Il s’en est fallu de peu pour que le télescope spatial Hubble ne soit un échec retentissant pour l’agence spatiale américaine : lancé en 1990 à bord de la navette spatiale Atlantis, bien après la date de lancement planifiée, il avait dépassé de loin le budget qui lui était attribué et pour couronner le tout, le gigantesque miroir qui lui permettait de réfracter les images s’est distordu une fois dans l’espace, à cause d’un défaut de fabrication. Ce n’est qu’en 1993 qu’une mission de réparation le rend à nouveau opérationnel.

En 1995, le télescope livre finalement ses premières images… Et cela valait la peine d’attendre : l’appareil avait en effet capturé une image de l’Univers si claire et si belle qu’elle fut surnommée les « Piliers de la Création ». Ce que l’on voit sur cette image est un gigantesque amas d’étoiles situé à 6 500 années-lumière de la planète Terre, quelque part dans la constellation du Serpent. Ces spectaculaires fumerolles sont en fait d’incommensurables nuages de poussière interstellaire, sculptés par des vents de particules venus des étoiles. En voyant ces images, pour la première fois, l’humanité s’est rendu compte à quel point elle était incroyablement petite et insignifiante face à la grandeur et à la majesté de l’Univers. Lorsque ces images furent diffusées au public, elles ébranlèrent la société plus que n’importe quel grand discours ou démonstration scientifique ne l’aurait fait.

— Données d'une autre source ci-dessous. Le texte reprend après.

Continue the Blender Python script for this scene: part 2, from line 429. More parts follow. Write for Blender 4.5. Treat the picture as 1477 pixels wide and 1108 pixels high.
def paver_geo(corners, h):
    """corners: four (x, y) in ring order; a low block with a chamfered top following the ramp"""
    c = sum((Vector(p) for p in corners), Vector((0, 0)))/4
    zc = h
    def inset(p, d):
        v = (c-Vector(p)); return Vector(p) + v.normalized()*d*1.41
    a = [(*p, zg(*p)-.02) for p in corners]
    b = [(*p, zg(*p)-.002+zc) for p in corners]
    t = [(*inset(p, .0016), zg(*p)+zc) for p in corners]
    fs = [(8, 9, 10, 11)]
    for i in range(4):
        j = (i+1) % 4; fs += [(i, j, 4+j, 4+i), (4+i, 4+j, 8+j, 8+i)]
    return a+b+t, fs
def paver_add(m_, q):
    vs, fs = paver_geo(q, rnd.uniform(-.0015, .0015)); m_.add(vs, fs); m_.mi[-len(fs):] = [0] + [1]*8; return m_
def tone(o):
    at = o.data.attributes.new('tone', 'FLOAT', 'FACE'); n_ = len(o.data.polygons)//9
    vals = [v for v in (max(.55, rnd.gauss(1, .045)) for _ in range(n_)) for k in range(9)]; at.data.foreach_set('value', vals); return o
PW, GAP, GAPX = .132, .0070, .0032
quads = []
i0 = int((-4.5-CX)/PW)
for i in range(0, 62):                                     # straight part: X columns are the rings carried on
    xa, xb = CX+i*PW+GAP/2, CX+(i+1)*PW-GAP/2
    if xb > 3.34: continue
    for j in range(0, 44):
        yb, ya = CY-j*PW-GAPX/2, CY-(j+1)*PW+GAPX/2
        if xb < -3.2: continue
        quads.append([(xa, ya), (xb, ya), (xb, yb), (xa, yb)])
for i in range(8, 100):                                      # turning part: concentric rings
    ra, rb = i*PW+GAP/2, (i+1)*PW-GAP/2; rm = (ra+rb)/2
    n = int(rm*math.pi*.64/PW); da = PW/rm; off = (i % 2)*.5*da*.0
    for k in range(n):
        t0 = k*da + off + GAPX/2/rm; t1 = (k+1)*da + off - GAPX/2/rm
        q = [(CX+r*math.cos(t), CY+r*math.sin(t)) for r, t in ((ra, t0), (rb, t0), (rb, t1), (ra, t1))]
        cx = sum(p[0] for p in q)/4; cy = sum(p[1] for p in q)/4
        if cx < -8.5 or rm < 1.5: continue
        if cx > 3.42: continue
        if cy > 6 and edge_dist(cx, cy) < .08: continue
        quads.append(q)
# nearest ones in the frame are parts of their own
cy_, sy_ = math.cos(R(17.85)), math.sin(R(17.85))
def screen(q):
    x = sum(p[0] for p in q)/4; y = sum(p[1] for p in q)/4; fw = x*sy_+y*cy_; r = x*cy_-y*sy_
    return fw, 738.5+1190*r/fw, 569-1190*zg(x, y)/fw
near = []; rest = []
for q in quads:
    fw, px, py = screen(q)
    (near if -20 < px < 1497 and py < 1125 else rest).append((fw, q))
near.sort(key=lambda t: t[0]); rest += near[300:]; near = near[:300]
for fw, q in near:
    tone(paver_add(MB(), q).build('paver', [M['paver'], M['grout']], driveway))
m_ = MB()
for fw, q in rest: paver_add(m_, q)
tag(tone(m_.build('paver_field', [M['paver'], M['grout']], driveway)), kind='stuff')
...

L’homme qui tombe — Richard Drew, 2001
Richard Drew

Le 11 septembre 2001, le monde est en état de choc suite aux attentats du World Trade Center aux États-Unis. Alors que la plupart des images qui circulent montrent les immeubles qui s’effondrent ou les avions qui explosent, la photographie de Richard Drew est l’un des seules qui montre un individu, un homme en train de mourir.

Elle deviendra un des symboles du choc ressenti, et cet homme dont l’identité exacte n’est toujours pas connue aujourd’hui deviendra un symbole, suspendu à jamais dans l’histoire


Petite fille Irakienne sur un check point militaire — Chris Hondros, 2005
Chris Hondros

Quelques instants avant que le photographe et reporter de guerre Chris Hondros ne prenne ce cliché épouvantable, cette petite fille était assise sur le siège arrière de la voiture de sa famille, et rentrait tranquillement chez elle avec son papa et sa maman. Au moment où le photographe appuie sur la détente de l’appareil photo, la petite Samar n’est plus qu’un cri dans la nuit, une enfant brisée, une énième orpheline. Ses parents ont tous les deux été abattus par des soldats américains, qui ont ouvert le feu en pensant que la voiture était celle d’insurgés Irakiens.

Ce genre de drame brutal est malheureusement courant en temps de guerre, mais il est moins courant qu’il soit documenté en temps réel et de manière aussi crue. Ce cliché fut publié le jour suivant et eu l’effet d’un énorme coup de poing dans le bide pour la société américaine : l’opinion publique, déjà très sceptique quant à l’utilité et à la légitimité de cette guerre, commence à s’interroger de plus en plus sur les raisons qui poussent l’armée américaine à massacrer ce peuple qu’ils prétendent être venus libérer et protéger… Le photographe Chris Hondros fut tué pendant la guerre civile en Libye, en 2011.